難しいスタジアムでの、難しい試合だった。相手ポルテーロ、ストイコビッチによる好セーブ連発。トゥリエンソ・アルバレス主審の幾つかのミスジャッジ。そして後半になり、激しく打ちつけた雨。展開はバルサにとって、決して歓迎されたものではなかった。しかしそれでも忍耐を失わず、3ポイントを確保するのがカンペオンとなるチーム。本日のバルサは、まさにそれだった。
リーガ残り8試合中、6つに勝利すればタイトルが決まるFCバルセロナ。つまりチャンピオンズ・チェルシー戦までのリーガ3連戦にその半分が懸かっているわけで、鬼トゥールマレ入り口となるこのヘタフェ戦の持つ意味合いは大きかった。当然ペップ・グアルディオラはローテーションは採用せず、ベストメンバーを送り込んでくる。変更はピボッテにブスケを置いたこと、左ラテラルがアビダルではなくプジョルだったことくらいか。

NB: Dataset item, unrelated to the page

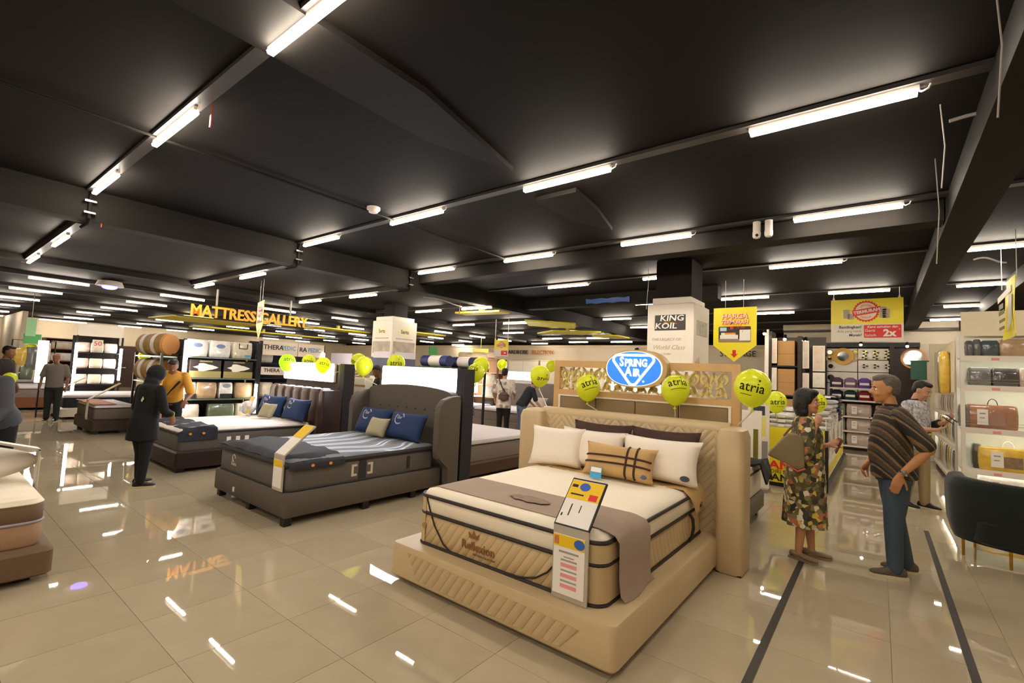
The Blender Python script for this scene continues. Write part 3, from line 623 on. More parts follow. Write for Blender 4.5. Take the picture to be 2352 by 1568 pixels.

ゲームの入り方こそ慎重なバルサだったが、プレーには非常に集中できていた。組織的に守備を固めるヘタフェを相手に、序盤から決定的なチャンスをいくつも作り出すバルサ。内容はほぼ申し分ないものであり、あとはゴールさえ入っていれば・・・と惜しまれるが、敵守護神ストイコビッチがこの日は大当たりしたのは不運だった。何故に相手ポルテーロは、バルサ戦でいつも爆発するのか。
まずは4分、イニエスタからメッシへの鋭いスルーパスはデフェンサにカットされるが、こぼれ球に詰め寄ったアンリが至近距離からのシュート。これをストイコビッチは、横っ飛びで弾き出した。これで彼は勢いがついたのだろう。続いて14分、スルーパスからティティは再度1対1となるも、オフサイドを気にしてか、緩いシュートをポルテーロは余裕のキャッチ。そして17分のカウンター、チャビのスルーパスにアンリが抜け出すも、壁となり立ちはだかったストイコビッチの右足によりボールは弾かれている。
だがバルサは、そんなことでは諦めない。直後の19分、エトーのパスをエリア右に飛び出したチャビが受けると、中央のメッシへとセンタリング。メッシはデフェンサ3人を引きつけながらも巧みなボールキープであしらい、最後にはネットを揺らしてみせるのだった(0-1)。
待望の先制点をゲットしたバルサは、前半の残り時間もゲームを支配し続ける。ゴールチャンスも盛りだくさん。22分にはエトーのヘディング、27分にはピケのチレーナ、41分にはメッシのコースを突いたシュート。このうち後の2つはいずれも決定的であり、ストイコビッチのパラドンがなければ、普通に決まっていた。内容はバルサが圧倒していた。
後半、ビクトル・ムニョスは反撃のために中盤にグラネロを投入。幾分、積極的に前に出るようになる。バルデスに脅威を与えることはそうなかったのだが、少なくともヘタフェ側ピッチでプレーが行われる回数は減った。ドタバタした展開とはいえ、ゲームは拮抗したものと変化。それに伴い、スタンドのファンの応援にも熱が入るようになり、ヘタフェはエネルギーをもらうことになった。
となると、アクシデント的な失点も否定することは出来ない。バルサはどうにかして、勝利を決定付ける2点目がほしかった。それが訪れたのは、80分。ケイタのミドルシュートをストイコビッチが弾き、こぼれ球をメッシが押し込んだのである。しかし、なぜか主審はこれをオフサイド判定。この日はそれまでにも2度、メッシの突破がオフサイドにもなっていたし、前半にもエトーとメッシに対するペナルティ性のタックルが見逃されてもいる。ヘタフェ有利のジャッジがいくつも見られたゲームだった。
なにくそ、とバルサはその後も2点目を狙っていく。だが、どうもゴール運のないゲームだったようで、39分のエトーのシュートはわずかにポスト左に逸れ、44分のエトー弾もまた、左ポストに阻まれている。後者は特にストイコビッチと1対1、普段なら余裕で決めていたシュートだっただけに、今回はエトーの日ではなかったと笑うしかない。わはははは。
ゲームは無事、事故が起こることなくそのまま0-1で終了している。もう少し運があればゴレアーダとなり、省エネも出来ていたところだが、まずは3ポイント確保を祝福するとしよう。忍耐強くプレーした選手たち、よくやった。カンペオンへ向けてまた一歩前進。鬼トゥールマレに向け、弾みのつく勝利となった。